1.3       Het verzet is behandeld ter openbare zitting van de raad van 17 januari 2010.

Klaagster heeft de raad bij brieven dd. 10 december 2010 en 5 januari 2011 bericht niet ter zitting te zullen verschijnen.

Verweerder heeft de raad bij brief dd. 3 januari 2011 bericht van oordeel te zijn dat, gelet op de inhoud van het verzet, zijn aanwezigheid ter zitting dd. 17 januari 2011 niet noodzakelijk is.

2. De feiten

2.1       De raad gaat uit van de feiten en van de omschrijving van de klacht zoals in de beslissing van de voorzitter omschreven, nu het verzet daartegen niet is gericht.  

3. De klacht

3.1       De klacht luidt als volgt:

-          verweerder heeft in klachtzaak M 243-2009 aangevoerd dat klaagster misbruik maakt van procesrecht. Dit is een belediging van de rechtspositie van klaagster, die verweerder aldus tracht te criminaliseren. Verweerder handelt aldus in strijd met de grondbeginselen van het tuchtrecht;

-          verweerder heeft tijdens de mondelinge behandeling van de raad van discipline op 17 mei 2010 zich in die zin uitgelaten dat het hem niet zint en dat het klaagster niet vrijstaat om onderhandelingen te voeren met derden ten aanzien van schade die klaagster zegt door toedoen van verweerder te hebben geleden.

4. Beslissing van de voorzitter

4.1       De voorzitter heeft de klacht in beide onderdelen als kennelijk ongegrond afgewezen.

5. Het verzet

5.1       In haar verzet voert klaagster samengevat het volgende aan:

Ten onrechte is de klacht als kennelijk ongegrond afgewezen. Het standpunt van verweerder is gebaseerd op leugens en misleiding en op misbruik van het procesrecht door hem. Verweerder doet er alles aan om onder zijn verplichting tot vergoeding van klaagsters schade uit te komen. Hij had zijn verzekeraar voor de civiele rechter moeten slepen. De tuchtrechter dient aan klaagster een schadevergoeding toe te kennen.

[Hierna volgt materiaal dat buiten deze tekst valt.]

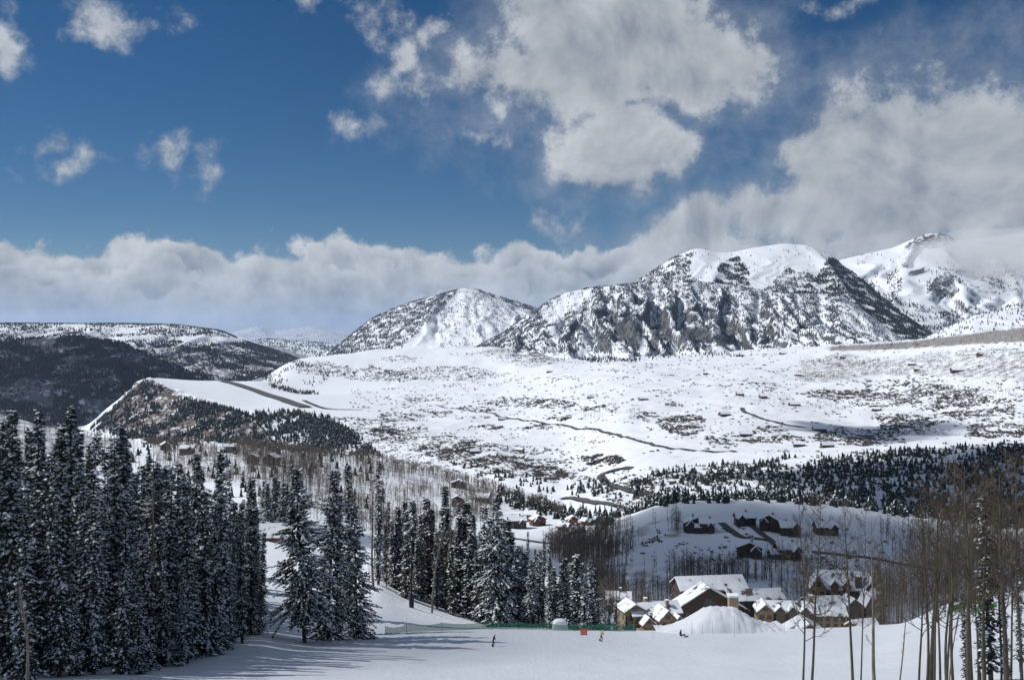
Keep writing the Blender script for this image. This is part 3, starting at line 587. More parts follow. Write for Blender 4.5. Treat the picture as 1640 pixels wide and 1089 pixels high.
# conifers just behind the crest of the hill with the houses, and down the strip on the next hill
row = []
for k in range(330):
    px = rng.uniform(985, 1460); d = rng.uniform(640, 760) if px > 1050 else rng.uniform(690, 800)
    row.append(at(px, d))
for k in range(210):
    px = rng.uniform(795, 985); cr = np.interp(px, [790, 900, 985], [905, 790, 690]); row.append(at(px, cr*rng.uniform(.93, 1.08)))
for k in range(150):
    px = rng.uniform(200, 620); row.append(at(px, np.interp(px, [200, 380, 620], [1080, 1010, 1010])*rng.uniform(.62, 1.06)))
row = np.array(row); near = np.concatenate([pines, row]); hs = np.concatenate([rng.uniform(4, 10.5, len(pines)), np.where(rng.random(len(row)) < .2, rng.uniform(9, 13, len(row)), rng.uniform(4.5, 9, len(row)))])
size = hs/near[:, 1]; order = np.argsort(-size); near, hs = near[order], hs[order]; near[:, 2] -= .3
st_rest = slice(300, None)
stuff('valley_forest', 'dark pines covering the slope behind the hill with the houses', near[st_rest], hs[st_rest], CON, M['fneedle'], hs[st_rest]*1.7, CAP)
pine_meshes = []
for i in range(6):
    v, f = CON2[i]; v2, f2 = CAP2[i]; pm = mesh_np('pine_crown', v*np.array((1.15, 1.15, 1)), f, M['fneedle']); ps = mesh_np('pine_snow', v2*np.array((1.15, 1.15, 1)), f2, M['snow']); pine_meshes.append((pm, ps))
tm = MB().tube([(0, 0, -.05), (0, 0, .5)], [.016, .01], 5).mesh('pine_trunk', M['bark'])
for i in range(300):
    p = near[i]; e = empty('pine_tree', tuple(p), rng.uniform(0, 6.28)); e.scale = (hs[i],)*3; k = i % 6
    on_crest = p[1] < 1000 and p[0] > -5
    if p[1] < 1100 and p[0] <= -5:
        tag(e, 'small dark pine among the bare aspens on the slope behind the left stand', 'tree', 'pines on the aspen slope'); obj('trunk', tm, e); c = obj('crown', pine_meshes[k][0], e); obj('snow', pine_meshes[k][1], c)['kind'] = 'stuff'; continue
    tag(e, 'small dark pine in the row along the crest of the hill with the houses' if on_crest else 'small dark pine on the slope beyond the hill with the houses', 'tree', 'pines along the hill crest' if on_crest else 'pines on the slope beyond the hill')
    obj('trunk', tm, e); c = obj('crown', pine_meshes[k][0], e); obj('snow', pine_meshes[k][1], c)['kind'] = 'stuff'
# leafless aspens
HILLW = [(380, 722), (600, 742), (700, 765), (800, 795), (800, 845), (700, 850), (600, 858), (500, 850), (400, 815)]
asp = [on_ground([HILLW], 2600, 600, 45, .0), on_ground([[(860, 878), (1000, 838), (1095, 828), (1095, 862), (1000, 888), (900, 908)]], 900, 430, 50, .35),
       on_ground([[(890, 908), (1000, 902), (1080, 908), (1240, 920), (1240, 934), (960, 945)]], 420, 380, 40, .4), on_ground([[(950, 930), (1090, 930), (1090, 990), (950, 990)]], 260, 330, 40, .4),
       on_ground([[(1225, 890), (1300, 905), (1420, 925), (1420, 1000), (1220, 960)]], 170, 340, 30, .2), on_ground([[(1410, 840), (1460, 840), (1500, 900), (1640, 880), (1640, 990), (1400, 990)]], 300, 300, 40, .3),
       on_ground([[(0, 660), (180, 700), (260, 712), (240, 760), (0, 740)]], 600, 700, 60, .0), on_ground([[(240, 712), (420, 718), (520, 735), (500, 790), (250, 770)]], 1300, 650, 50, .1)]
crest = []
for k in range(1300):
    px = rng.uniform(380, 905); cr = np.interp(px, [380, 600, 700, 800, 900], [1000, 1000, 980, 920, 780]); crest.append(at(px, cr*rng.uniform(.97, 1.07)))
asp.append(np.array(crest)); asp = np.concatenate(asp); h_ = rng.uniform(7, 12.5, len(asp)); asp[:, 2] -= .2
o_ = np.argsort(-(h_/asp[:, 1])); asp, h_ = asp[o_], h_[o_]
stuff('aspen_woods', 'leafless aspen woods on the nearer hills', asp[90:], h_[90:], BARE, M['ftwig'], h_[90:]*1.35)
BARE2 = [tris_bare(i+90, 24, .17, .011) for i in range(6)]
bm_ = [mesh_np('aspen_twigs', v, f, M['ftwig']) for v, f in BARE2]; stem = MB().tube([(0, 0, -.04), (.004, 0, .5), (0, .004, .93)], [.013, .010, .004], 5).mesh('aspen_stem', M['aspen'])
for i in range(90):
    e = empty('aspen_tree', tuple(asp[i]), rng.uniform(0, 6.28)); e.scale = (h_[i],)*3
    tag(e, 'slim leafless aspen in the grey woods between the lodges and the hill houses', 'tree', 'leafless aspens behind the lodges'); obj('trunk', stem, e); obj('crown', bm_[i % 6], e)
far_a = np.concatenate([on_ground([WOODS[0][0]], 2600, 1500, 200, .5), on_ground([WOODS[1][0]], 2700, 1500, 90, .15), on_ground([WOODS[2][0]], 1100, 1500, 90, .0),
    on_ground([[(740, 566), (800, 556), (860, 556), (900, 580), (840, 592), (760, 580)]], 900, 3000, 120, .3), ells([(1380, 585, 60, 8, 200), (1420, 600, 40, 6, 150), (1320, 648, 40, 8, 60), (940, 665, 30, 8, 50), (1015, 665, 14, 10, 50), (1290, 600, 30, 8, 60), (1240, 640, 30, 8, 60)], 1500)])
h_ = rng.uniform(7, 12, len(far_a))
stuff('aspen_woods', 'brown leafless aspen woods on the far right hillside', far_a, h_, BARE, M['ftwig'], h_*1.5)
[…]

6. Beoordeling van het verzet

Het onderzoek in verzet heeft niet geleid tot een vaststelling van andere feiten danwel tot andere beschouwingen en gevolgtrekkingen dan die vervat in de beslissing van de voorzitter waarmede de Raad zich verenigt. Mitsdien zal het verzet als ongegrond worden afgewezen.

7. Beslissing

De raad wijst het verzet als ongegrond af.

Aldus gegeven door   mr. W.E.A. Gimbrère-Straetmans, voorzitter en mrs. M.B.Ph. Geeraedts, H.C.M. Schaeken, L.J.G. de Haas en A. Groenewoud leden, in tegenwoordigheid van mr. I.J.M. Huysmans-van Opstal , griffier, en in het openbaar uitgesproken op 21 maart 2011

Griffier                                                  voorzitter

Verzonden op: 22 maart 2011.

Ingevolge het bepaalde in artikel 46h lid 4 Advocatenwet kan tegen deze beslissing geen hoger beroep worden ingesteld.